Bem diferente do que pensava quando cheguei aqui. A gente muitas vezes, quando mora em outra cidade, cria uma imagem mais agressiva do que parece. Tenho curtido com minha namorada. A gente mora na Barra, perto da praia, dá para curtir muito as manhãs, tomar chimarrão, andar de bicicleta. Amigos e família curtem também quando vem. A cidade é incrível. Querem me levar para conhecer, mas o JJ não dá uma folguinha. Quando tem folga, no dia seguinte de jogo, melhor ficar em casa descansando. Até falo com amigos que jogam na Europa, e eles invejam muito. As cidades lá são muito frias, o tempo castiga.
Está tentando trazer algum uruguaio para o Flamengo?
Vou tentar trazer?risos. Não tenho falado com ninguém. Mas todo mundo já conhece o Flamengo nesses últimos anos. Agora está em nível de contratar jogadores até da Europa.
Como seu futebol no Brasil repercute hoje lá no Uruguai?
Alguns jogadores de lá trabalharam com o Jesus, como o [zagueiro] Coates. Eles perguntam. Eles falam: “Ele é meio doido, né?? Não mudou muito a ideia que os caras tem de mim lá. Falo com o treinador da seleção [Óscar Tabárez], ele sempre me mostra o que eu posso melhorar. Mas a Copa América para mim já foi boa, comecei jogando alguns jogos, depois só tivemos amistosos. Preciso ir bem no meu clube primeiro.
Alguma semelhança entra Tabárez e Jesus?
As características de jogo que buscam são diferentes, o Uruguai é mais reativo. Na parte psicológica, são parecidos, sim. São caras que chegam muito no jogador, e focam no respeito. Têm uma grande presença no vestiário. Aqui é incrível e lá também.
Lembra de alguma conversa marcante com o Jesus?
No dia que cheguei aqui, ele me perguntou onde eu gostava de jogar. Falei a posição em que eu normalmente jogava. Ele falou: aqui você joga muito bem, mas nesta outraparte você nao sabe jogar, precisa melhorar aqui.
De qual parte ele falava?
Na parte centralizada, no meio-campo, de costas. Ele falava que eu teria mais dificuldade do que na beirada. Na parte tática, ele diz que tenho que estar posicionado assim, para assistir ao companheiro, não perder a bola. Me ajudou muito. Se em 2020 ele estiver conosco, vai ser ainda melhor.
Com Jesus, você aprendeu algo de que não sabia ser capaz?

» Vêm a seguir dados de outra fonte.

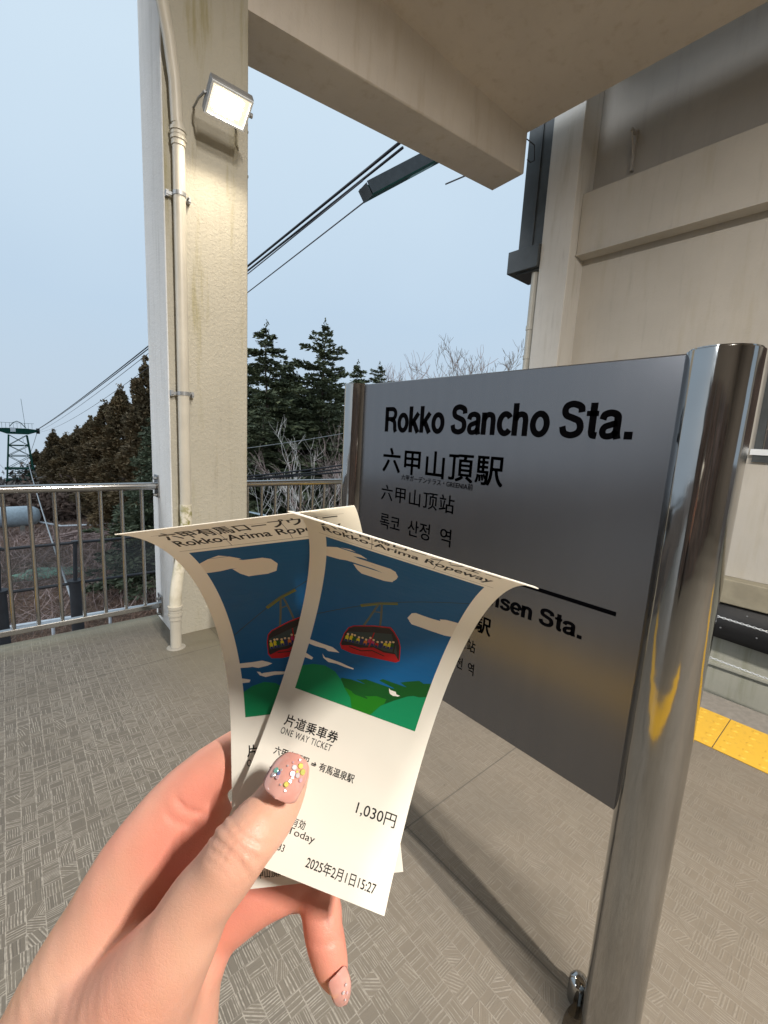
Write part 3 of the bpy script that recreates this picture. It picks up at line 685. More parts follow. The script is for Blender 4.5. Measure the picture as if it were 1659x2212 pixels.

Faltava conhecimento, né. Ele fala para nós, sobre a parte tática. Se perder a bola, não pressiona no momento. Se chegar na linha de fundo não toca para trás. Um dos melhores treinadores que já tive. A gente não tinha conhecimento da parte tática, com linhas altas, zagueiro lá em cima para tirar referência, deixando a gente mais perto do gol. Nunca tinha jogado em um time com tanto tempo com a posse de bola. Podemos continuar crescendo. Estamos bem, mas tem que melhorar. E isso pode acontecer com outros clubes. O futebol brasileiro eu tive vários treinadores, mas a forma do Jorge é muito diferente do que eu jogava com o Mano no Cruzeiro. Trabalhei com Paulo Bento e jogava parecido, mas não igual. Fazia e levava muito gol. Aqui tem um cara muito diferenciado. Ele vive o futebol o dia todo. A gente chega, tem palestra, treina, acaba tem outra palestra. Prepara pré-jogo. Antes do jogo tem outra palestra. Todo mundo sabe o que tem que fazer. É como uma escola.
Em algum momento do jogo contra o River Plate você teve certeza que seria campeão?
Percebemos que o time deles ia ficando mais cansado depois de não deixar a gente jogar no primeiro tempo. A gente chegou um pouco mais. Em dois lances fizemos dois gols. Tem que estar ligado o jogo todo.
O gol de bicicleta contra o Ceará… é para receber o prêmio Puskas da Fifa?
Foi bonito, mas ainda tem o ano todo para sair gol de todo jeito. Esse gol foi magnifico. Acho que pode estar.
E o Liverpool? Dá para não pensar neles?
A gente pensa mais em nós do que neles. Tem que desfrutar. Temos responsabilidade, mas tem que desfrutar desse torneio. Não vamos disputar todo ano. Tem que passar ainda pela semifinal, e se chegar à final, será algo magnífico. É um dos melhores times do mundo.